Cristina Iglesias

In this episode of the ‘Building the Future’ series, acclaimed Spanish artist and sculptor, Cristina Iglesias, shares her initial responses to Norman Foster’s work around the world, before she met the man himself during their collaboration on Bloomberg’s European Headquarters in London. Iglesias considers the close relationship between art and architecture with reference to her site-specific The Ionosphere (A Place of Silent Storms); an intricate canopy for the Norman Foster Foundation, Madrid.

Forgotten Streams (2017) for Bloomberg’s European Headquarters in London looked to break the boundaries imposed by security measures. Responding to this challenge of enclosure, the artwork defined a space for encounter and gathering, as well as a place of contemplation.

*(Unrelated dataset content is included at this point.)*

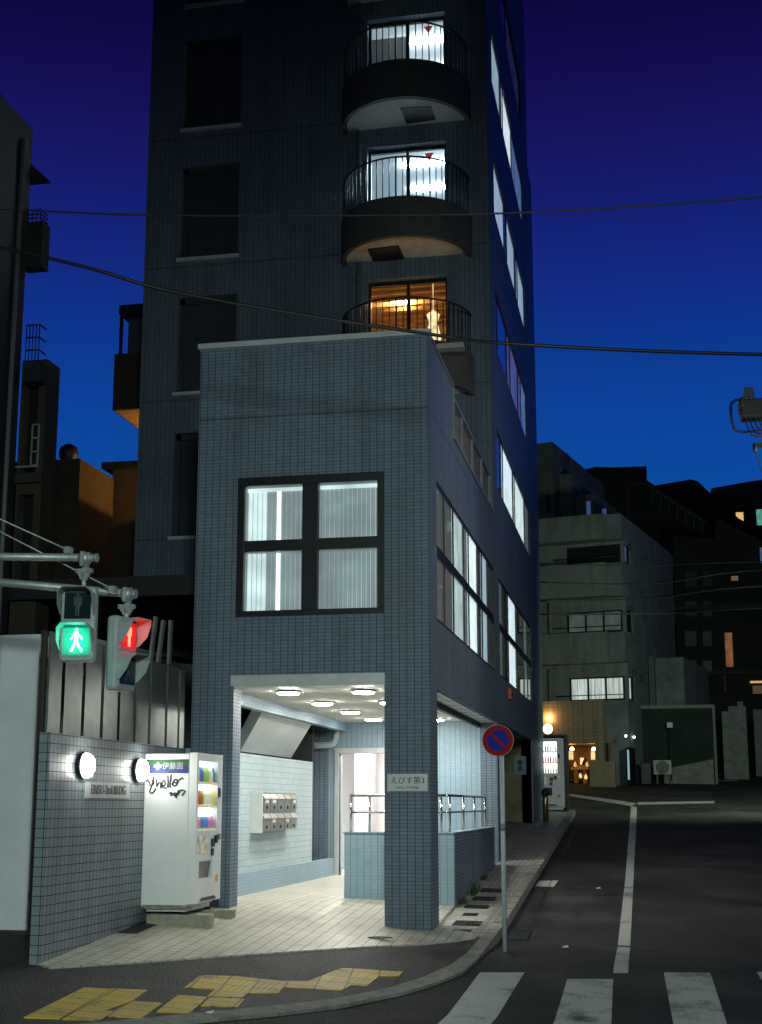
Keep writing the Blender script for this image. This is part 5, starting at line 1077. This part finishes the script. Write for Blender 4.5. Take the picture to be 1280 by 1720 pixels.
# ground storey: warm tiled front with shop opening
sL, sT = F(950, 1250); sR, sB = F(1004, 1306)
aw = F(1015, 1200)[0]
m1 = MB(); m1.wall('Y', -.3, xl, aw, 0, z_b1t-gz0, [(sL, sR, 0, sT-gz0, .2)]); m1.quad((aw, -.3, 0), (aw, .5, 0), (aw, .5, z_b1t-gz0), (aw, -.3, z_b1t-gz0)); m1.quad((xl, -.3, z_b1t-gz0), (aw, -.3, z_b1t-gz0), (aw, .5, z_b1t-gz0), (xl, .5, z_b1t-gz0)); m1.build('shop_front', T_FARW, tb, local=True)
m1 = MB(); m1.box(aw, .6, .3, .5, 0, z_b1t-gz0); m1.build('return_wall', SIDE, tb, local=True)
m1 = MB(); zz = sT-gz0; m1.quad((sL-.5, -.1, 0), (sR+.5, -.1, 0), (sR+.5, 2, 0), (sL-.5, 2, 0)); m1.quad((sL-.5, 2, 0), (sR+.5, 2, 0), (sR+.5, 2, zz), (sL-.5, 2, zz)); m1.quad((sL-.5, -.1, 0), (sL-.5, 2, 0), (sL-.5, 2, zz), (sL-.5, -.1, zz)); m1.quad((sR+.5, -.1, 0), (sR+.5, 2, 0), (sR+.5, 2, zz), (sR+.5, -.1, zz)); m1.quad((sL-.5, -.1, zz), (sR+.5, -.1, zz), (sR+.5, 2, zz), (sL-.5, 2, zz))
shop = m1.build('shop_room', mat('shop_wood', (.35, .17, .05), .6, var=.4, vscale=4), tb, local=True, fix=False)
SL = emis('shop_lamp', (1, .62, .22), 30); PIC = emis('lit_picture', (1, .72, .3), 1.0, .4, 9)
for x in (955, 1000):
    a_, z = F(x, 1255, .0); m1 = MB(); m1.lathe((a_+(.1 if x < 960 else -.1), .15, z-gz0), (0, 0, -1), [(.04, 0), (.085, .07), (.07, .12)], 10); m1.build('lamp', SL, shop, local=True)
for (x0, x1, y0, y1) in ((956, 963, 1262, 1276), (993, 1002, 1261, 1276), (975, 982, 1273, 1287)):
    a0, z1 = F(x0, y0, -1.9); a1, z0 = F(x1, y1, -1.9); m1 = MB(); m1.box(a0, a1, 1.85, 1.9, z0-gz0, z1-gz0); m1.build('picture', PIC, shop, local=True)
a0, z1 = F(961, 1286, -1); a1, z0 = F(990, 1293, -1); m1 = MB(); m1.box(a0, a1, .8, 1.5, z0-gz0, z1-gz0); m1.box(a0+.1, a0+.25, .9, 1.4, 0, z0-gz0); m1.box(a1-.25, a1-.1, .9, 1.4, 0, z0-gz0); m1.build('counter', mat('counter_wood', (.5, .25, .08), .5), shop, local=True)
for i, (x, y, c) in enumerate(((966, 1283, .7), (986, 1283, .7), (975, 1302, 1.2), (984, 1304, 1.0))):
    a_, z = F(x, y, -.6); m1 = MB(); m1.lathe((a_, .6, z-gz0-.12), (0, 0, 1), [(.03, 0), (.07, .05), (.05, .14), (.02, .2)], 10); m1.build('ornament', emis('shop_glow_%d' % i, (1, .6, .2), c, .5, 14), shop, local=True)
m1 = MB(); rs_ = random.Random(4)
for k in range(16): xk = sL+(sR-sL)*rs_.random(); hk = rs_.uniform(.12, .4); zk = rs_.choice([1.15, 1.15, 2.0])-.2; m1.lathe((xk, rs_.uniform(1.2, 1.7), zk), (0, 0, 1), [(.03, 0), (.05, .05), (.045, hk*.6), (.015, hk*.8), (.015, hk)], 8)
m1.box(sL-.3, sR+.3, 1.2, 1.75, .9, .95); m1.box(sL-.3, sR+.3, 1.5, 1.75, 1.75, 1.8); m1.build('shelf_goods', mat('dark_goods', (.1, .05, .02), .4), shop, local=True)
a0, z1 = F(992, 1280, .8); a1 = F(1035, 1290, .8)[0]
lwb = thing('low_tiled_wall', 'low beige tiled wall in front of the amber shop', 'wall', tuple(C0+Vector((0, 0, gz0))), TH)
m1 = MB(); m1.box(a0, a1, -1.0, -.8, 0, z1-gz0); m1.box(a1-.22, a1+.0, -1.02, -.78, 0, z1-gz0+.02); m1.build('wall_body', mat('beige_tile_small', (.30, .25, .16), .6, var=.25, vscale=6), lwb, local=True)
# round glowing sign
a_, z = F(924, 1225, .35)
rs = thing('round_sign', 'round glowing white sign projecting above the far drinks machine', 'sign', tuple(C0+U*a_-Vd*.5+Vector((0, 0, z))), TH)
m1 = MB(); m1.lathe((0, -.08, 0), (0, -1, 0), [(.215, 0), (.23, .03), (.22, .08)], 28); m1.box(-.03, .03, -.1, .3, -.03, .03); m1.build('casing', DARK, rs, local=True)
m1 = MB(); m1.lathe((0, -.161, 0), (0, -1, 0), [(.205, 0), (.19, .01)], 28); m1.build('face', emis('round_sign_face', (1, .86, .6), 4), rs, local=True)
m1 = MB(); m1.lathe((.03, -.172, -.02), (0, -1, 0), [(.035, 0), (.03, .004)], 12); m1.build('emblem', mat('emblem_brown', (.2, .12, .05), .6), rs, local=True)
lo = bpy.data.lights.new('round_sign_light', 'POINT'); lo.energy = 45; lo.color = (1, .5, .16); lo.shadow_soft_size = .15
lob = bpy.data.objects.new('round_sign_light', lo); COL.objects.link(lob); lob.parent = rs; lob.location = (-.05, .12, .45)
# little side lamps by the alley door
for i, (x, y, l) in enumerate(((1049, 1236, 'left tiny white lamp on the dark side wall right of the shop'), (1063, 1238, 'right tiny white lamp above the dark side door'))):
    b_, z = Sd(x, y, .62); p = C0+U*.66+Vd*b_; mb = MB(); mb.lathe(Vector((p.x, p.y, z)), (.3, -1, -.2), [(.03, 0), (.05, .04), (.03, .07)], 12); o = recenter(mb.build('spot_lamp', emis('spot_%d' % i, (.85, .95, 1), 8))); prop(o, l, 'wall lamp', 'lamps by the side door')
b0, z1 = Sd(1052, 1255, .62); b1, z0 = Sd(1068, 1305, .62)
m1 = MB(); m1.box(.6, .64, b0, b1, 0, z1-gz0); m1.build('side_door', BLACK, tb, local=True)
m1 = MB(); m1.box(.641, .66, b0+.03, b0+.25, .3, z1-gz0-.1); m1.build('lit_strip', emis('door_strip', (.45, .8, .85), .5), tb, local=True)
# lower extension (teal block right) of the same block
a0, z1 = F(1072, 1104, -4); a1 = F(1145, 1104, -4)[0]
ext = thing('teal_annex', 'dark teal rendered block stepping down behind the green fence', 'building', tuple(C0+Vector((0, 0, gz0))), TH)
m1 = MB(); m1.box(.66, a1-1.2, 4, 10, 0, z1-gz0); m1.build('wall', mat('teal_render', (.10, .15, .15), .8, var=.3), ext, local=True)
m1 = MB(); m1.box(a1-1.2, a1, 4.3, 10, 1.5, z1-gz0-.05); m1.build('side_wing', SIDE, ext, local=True)
# upper set-back tower behind stepped block
up = thing('setback_block', 'dark stepped upper block rising behind the tiled apartments', 'building', tuple(C0+Vector((0, 0, gz0))), TH)
def FB(x, y, b): p = onP(x, y, C0+Vd*b, Vd); return ((p-C0).dot(U), p.z)
m1 = MB()
a1, z1 = FB(928, 742, 3); m1.box(xl, a1, 3, 12, 8, z1-gz0); a2, z2 = FB(960, 795, 4); m1.box(a1, a2, 4, 12, 8, z2-gz0); a3, z3 = FB(1000, 830, 4.6); m1.box(a2, a3, 4.6, 12, 8, z3-gz0); a4, z4 = FB(1040, 872, 5.2); m1.box(a3, a4, 5.2, 12, 8, z4-gz0)
m1.build('wall', mat('setback_render', (.11, .13, .135), .85, var=.35, vscale=.8), up, local=True)
for i, (x, y0, y1) in enumerate(((983, 838, 862), (1004, 846, 868), (920, 830, 868))):
    a_, z1 = FB(x, y0, 2.9 if i == 2 else 4); z0 = FB(x, y1, 4)[1]; m1 = MB(); yy = 2.97 if i == 2 else (4.5 if i == 0 else 5.1); m1.box(a_-.09, a_+.09, yy, yy+.05, z0-gz0, z1-gz0); m1.build('window', BLUEW if i < 2 else BLACK, up, local=True)
m1 = MB()
for x in (932, 938, 944, 952, 955): a_, z = FB(x, 765+random.randint(-8, 6), 4.5); m1.cyl((a_, 4.5, z2-gz0), (a_, 4.5, z-gz0), .02, seg=5)
m1.build('antenna', DARK, up, local=True)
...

Also created in 2017, Iglesias’s The Ionosphere (A Place of Silent Storms)specially commissioned for the Norman Foster Foundation, Madrid, was conceived as an exterior space providing necessary shade for the adjacent Pavilion. Formed of overlapping panels, comparable to organic strata and construction layers, the canopy gives visual expression to the Foundation’s educational goals.

Whilst highlighting the enduring relationship between art and architecture, Iglesias acknowledges there is difficulty in defining precisely what connects these two fields. Through its ability to address functionality and appeal to the spiritual, architecture meets art in a collaboration around space.